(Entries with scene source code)
######

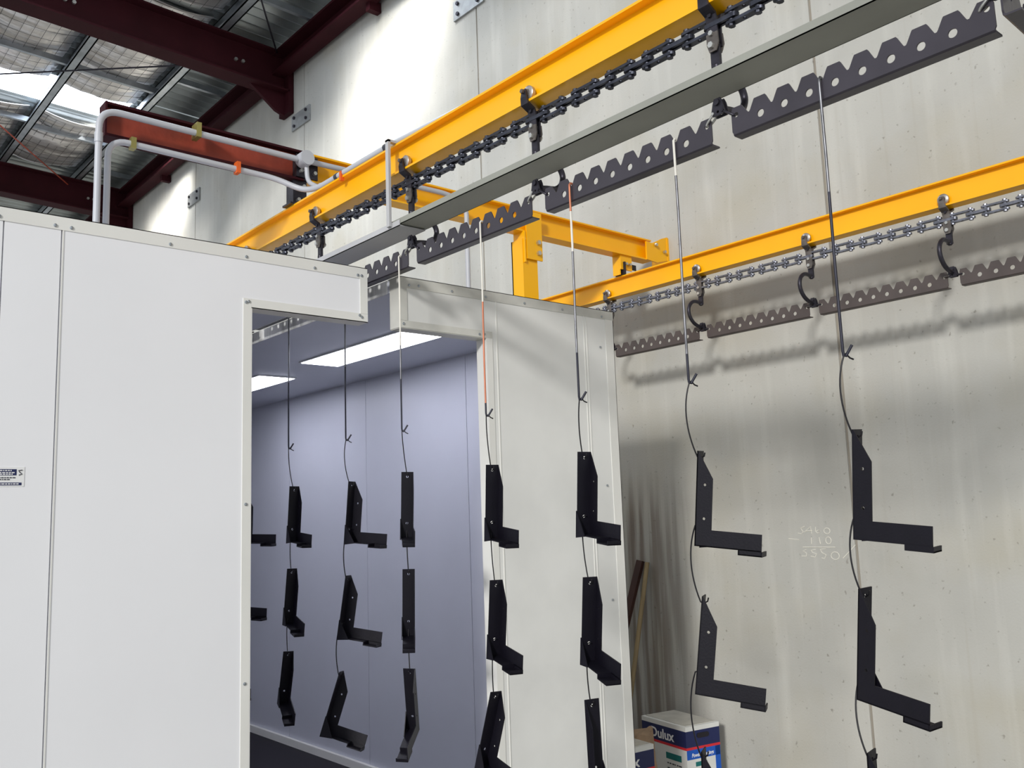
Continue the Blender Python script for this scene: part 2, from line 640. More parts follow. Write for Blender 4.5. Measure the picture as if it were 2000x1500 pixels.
stroke([(.22, 0), (.10, .05), (.13, .10), (.17, .15), (.10, .20), (.0, .18)])                 # S / 5
stroke([(.20, .16), (.40, .01), (.42, .20)]); stroke([(.24, .13), (.44, .12)])               # 4
stroke([(.55, .02), (.54, .13), (.60, .19), (.67, .16), (.64, .11), (.56, .13)])             # 6
ell(.88, .13, .09, .075)                                                                     # 0
stroke([(-.30, .33), (.02, .36)])
stroke([(.40, .30), (.39, .47)]); stroke([(.63, .30), (.66, .47)]); ell(.90, .38, .08, .09)  # 110
stroke([(.12, .56), (1.08, .56)], .003)
stroke([(.22, .62), (.12, .66), (.22, .72), (.20, .80), (.06, .80)])
stroke([(.50, .62), (.36, .64), (.40, .70), (.52, .74), (.46, .82), (.34, .80)])
stroke([(.80, .60), (.64, .62), (.68, .70), (.80, .76), (.74, .86), (.66, .84)])
ell(1.06, .78, .12, .10)
stroke([(1.28, .84), (1.66, .50)], .003)
solo(ch, 'chalk_writing', 'chalk', 'chalked subtraction 5460 minus 110 written on the bare concrete wall', 'writing', (cx, 4.1, 1.3), None, True)

# ================================================================== the booth
FY = 4.43      # front plane
BT = 3.14
booth = thing('spray_booth', 'white panelled spray booth with an open doorway and two ceiling lamps', 'booth', (0.5, FY, -FZ))


def bp(name, m, *boxes, sub=None, smooth=False):
    q = MB()
    for bx in boxes:
        q.box(*bx)
    return part(q, name, m, booth, smooth, sub)


g = 0.003
fy1 = FY+0.10
bp('wall_panel', 'panel', (-1.6, 0.86-g, FY, fy1, -FZ, BT))
bp('wall_panel', 'panel', (0.86+g, 1.10-g, FY, fy1, -FZ, BT))
q = MB()
q.ext([(1.10+g, -FZ), (2.03, -FZ), (2.03, 2.827), (2.735, 2.827), (2.735, BT), (1.10+g, BT)], [], FY, fy1, lambda a, c, t: (a, t, c))
part(q, 'wall_panel', 'panel', booth)
q = MB()
q.ext([(2.962, 2.822), (3.62, 2.822), (3.62, -FZ), (4.53-g, -FZ), (4.53-g, BT-0.01), (2.962, BT-0.01)], [], FY, fy1, lambda a, c, t: (a, t, c))
pr = part(q, 'wall_panel', 'dusty', booth)
pr['label'] = 'greyer dusty front panel'
bp('wall_panel', 'dusty', (4.53+g, 4.80, FY, fy1, -FZ, BT-0.01))
bp('backing_strip', 'panel', (-1.55, 1.2, FY+0.02, fy1-0.01, -FZ, BT-0.03))
bp('backing_strip', 'dusty', (4.45, 4.75, FY+0.02, fy1-0.01, -FZ, BT-0.03))
# folded trims, 3 mm proud of the panels
t0 = FY-0.004
bp('top_trim', 'trim', (-1.6, 2.739, t0, fy1+0.02, BT, BT+0.004), (-1.6, 2.739, t0, FY, BT-0.062, BT+0.004))
bp('door_trim', 'trim', (1.985, 2.0295, t0, FY, -FZ, 2.872), (2.03, 2.034, t0, fy1, -FZ, 2.822))
bp('door_trim', 'trim', (2.03, 2.739, t0, FY, 2.823, 2.872), (2.03, 2.739, t0, fy1, 2.823, 2.827))
bp('slot_trim', 'trim', (2.690, 2.7385, t0-.001, FY-0.001, 2.8725, BT-.0625), (2.735, 2.739, FY, fy1, 2.8275, BT-.001))
bp('top_trim', 'dustytrim', (2.958, 4.80, t0, fy1+0.02, BT-0.01, BT-0.006), (2.958, 4.80, t0, FY, BT-0.072, BT-0.006))
bp('slot_trim', 'dustytrim', (2.9585, 3.012, t0-.001, FY-0.001, 2.8665, BT-0.0725), (2.958, 2.962, FY, fy1, 2.8225, BT-0.011))
bp('door_trim', 'dustytrim', (2.962, 3.665, t0, FY, 2.8225, 2.866), (2.962, 3.615, FY, fy1, 2.818, 2.822))
bp('door_trim', 'trim', (3.616, 3.665, t0, FY, -FZ, 2.822), (3.616, 3.6195, FY+.001, fy1, -FZ, 2.822))
bp('joint_strip', 'trim', (3.70, 3.706, t0, FY, -FZ, BT-0.072))
bp('joint_strip', 'trim', (4.50, 4.506, t0, FY, -FZ, BT-0.072), (4.525, 4.531, t0, FY, -FZ, BT-0.072))
bp('corner_trim', 'trim', (4.72, 4.804, t0, FY, -FZ, BT-0.072), (4.80, 4.804, t0, FY+0.10, -FZ, BT-0.006))
bp('joint_strip', 'trim', (1.103, 1.109, t0+.001, FY, -FZ, BT-0.062))
# side, back and inside walls
IX, CZ, YE = 4.66, 3.05, 12.0
bp('wall_panel', 'dusty', (4.74, 4.80, fy1+0.001, YE, -FZ, BT-0.012))
bp('wall_panel', 'panel', (-1.6, -1.5, fy1+0.001, YE, -FZ, BT-0.012))
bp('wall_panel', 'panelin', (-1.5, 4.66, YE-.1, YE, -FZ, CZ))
ys = [fy1+0.001, 6.00, 7.59, 9.18, 10.77, YE-.101]
for a, c in zip(ys[:-1], ys[1:]):
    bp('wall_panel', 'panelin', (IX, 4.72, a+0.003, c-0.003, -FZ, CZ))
bp('backing_strip', 'ink', (4.725, 4.735, fy1+0.001, YE-.1, -FZ, CZ))
bp('kick_channel', 'trim', (IX-.035, IX-.001, fy1+.001, YE-.1, -0.535, -0.527), (IX-.035, IX-.031, fy1+.001, YE-.1, -0.60, -0.535))
bp('floor_grate', 'pit', (-1.5, IX-.035, fy1+.001, YE-.1, -FZ+.001, -0.60))
# ceiling slabs with the conveyor slot between them
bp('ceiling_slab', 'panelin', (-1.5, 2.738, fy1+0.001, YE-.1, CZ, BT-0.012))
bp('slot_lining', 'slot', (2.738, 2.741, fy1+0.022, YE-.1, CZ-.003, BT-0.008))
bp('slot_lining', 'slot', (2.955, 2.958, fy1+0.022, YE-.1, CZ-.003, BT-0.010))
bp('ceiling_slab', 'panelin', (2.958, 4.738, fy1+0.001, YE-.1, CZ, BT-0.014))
for (x0, a, c) in ((3.64, 5.42, 6.95), (3.64, 7.76, 9.29), (1.2, 5.42, 6.95), (1.2, 7.76, 9.29)):
    f = bp('ceiling_lamp', 'white', (x0-.015, x0+.365, a-.015, c+.015, CZ-.010, CZ-.001))
    bp('diffuser', 'lamp', (x0, x0+.35, a, c, CZ-.014, CZ-.010), sub=f)
# rivets
rv = MB()
rv.tube([(0, 0, 0), (0, -0.004, 0), (0, -0.006, 0)], [0.008, 0.008, 0.003], 10)
riv = rv.build('rivet', 'galv', booth)
pos = [(0.84, BT-.045), (1.07, BT-.045), (1.14, BT-.045), (1.60, BT-.045), (2.00, BT-.045), (2.40, BT-.045), (2.675, BT-.045), (2.70, BT-.045), (2.70, 2.85), (2.685, 2.86), (2.0, 2.85), (2.015, 2.855),
       (2.005, 1.80), (2.005, 0.92), (3.03, BT-.055), (3.10, BT-.05), (3.35, BT-.05), (3.62, BT-.05), (3.95, BT-.05), (4.3, BT-.05), (4.69, BT-.055), (2.985, 2.845), (3.56, 2.84), (3.60, 2.845), (4.66, 2.86), (4.66, 1.88), (4.66, 1.10), (4.66, 0.55)]
riv.location = Vector((pos[0][0], t0, pos[0][1]))-booth.location
for (x, z) in pos[1:]:
    c = riv.copy()
    C.objects.link(c)
    c.location = Vector((x, t0, z))-booth.location

# maker's sticker
st = thing('sticker', 'small white and purple sticker on the white booth panel at the left edge', 'sticker', (0.885, FY, 1.897))
q = MB(); q.box(0.785, 0.984, FY-0.002, FY, 1.897, 1.982); part(q, 'backing', 'white', st)
q = MB(); q.box(0.787, 0.953, FY-0.0028, FY-0.002, 1.945, 1.972); part(q, 'heading_band', 'navy', st)
q = MB(); q.box(0.787, 0.974, FY-0.0028, FY-0.002, 1.902, 1.914); part(q, 'footer_band', 'navy', st)
q = MB(); q.tube([(0.975, FY-0.003, 1.968), (0.960, FY-0.003, 1.966), (0.966, FY-0.003, 1.958), (0.974, FY-0.003, 1.951), (0.962, FY-0.003, 1.946)], 0.0022, 6); part(q, 'emblem', 'ink', st)
q = MB()
for (z, a, c, m) in ((1.966, .87, .93, 0), (1.957, .80, .945, 0), (1.950, .81, .935, 0), (1.935, .80, .94, 1), (1.927, .81, .93, 1), (1.908, .80, .96, 0)):
    x = a
    while x < c:
        w = random.uniform(.004, .012)
        q.m = m
        q.box(x, x+w, FY-0.0034, FY-0.0027 if m == 0 else FY-0.0019, z-.0022, z+.0022)
        x += w+.003
part(q, 'lettering', ['white', 'ink'], st)

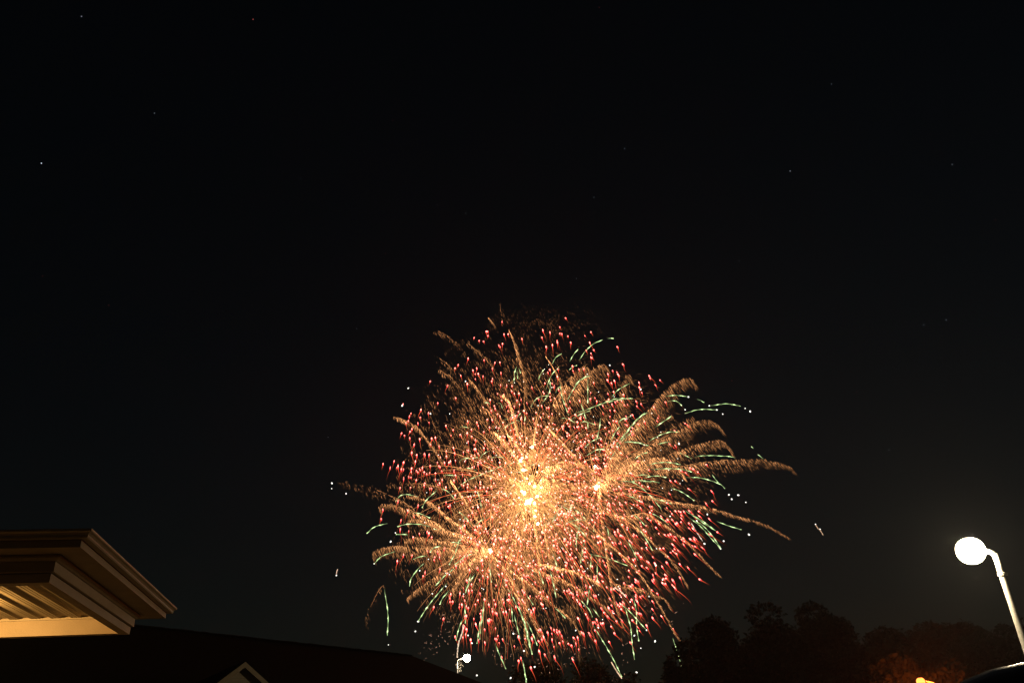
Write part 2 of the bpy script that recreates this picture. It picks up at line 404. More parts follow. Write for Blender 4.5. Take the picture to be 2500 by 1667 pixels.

######

Directions>
Skip the pictures. Restate exactly the lines from the start of the entries through the line containing "booth = thing('spray_booth', 'white", both ends included.

Result of the exercise>
Continue the Blender Python script for this scene: part 2, from line 640. More parts follow. Write for Blender 4.5. Measure the picture as if it were 2000x1500 pixels.
stroke([(.22, 0), (.10, .05), (.13, .10), (.17, .15), (.10, .20), (.0, .18)])                 # S / 5
stroke([(.20, .16), (.40, .01), (.42, .20)]); stroke([(.24, .13), (.44, .12)])               # 4
stroke([(.55, .02), (.54, .13), (.60, .19), (.67, .16), (.64, .11), (.56, .13)])             # 6
ell(.88, .13, .09, .075)                                                                     # 0
stroke([(-.30, .33), (.02, .36)])
stroke([(.40, .30), (.39, .47)]); stroke([(.63, .30), (.66, .47)]); ell(.90, .38, .08, .09)  # 110
stroke([(.12, .56), (1.08, .56)], .003)
stroke([(.22, .62), (.12, .66), (.22, .72), (.20, .80), (.06, .80)])
stroke([(.50, .62), (.36, .64), (.40, .70), (.52, .74), (.46, .82), (.34, .80)])
stroke([(.80, .60), (.64, .62), (.68, .70), (.80, .76), (.74, .86), (.66, .84)])
ell(1.06, .78, .12, .10)
stroke([(1.28, .84), (1.66, .50)], .003)
solo(ch, 'chalk_writing', 'chalk', 'chalked subtraction 5460 minus 110 written on the bare concrete wall', 'writing', (cx, 4.1, 1.3), None, True)

# ================================================================== the booth
FY = 4.43      # front plane
BT = 3.14
booth = thing('spray_booth', 'white panelled spray booth with an open doorway and two ceiling lamps', 'booth', (0.5, FY, -FZ))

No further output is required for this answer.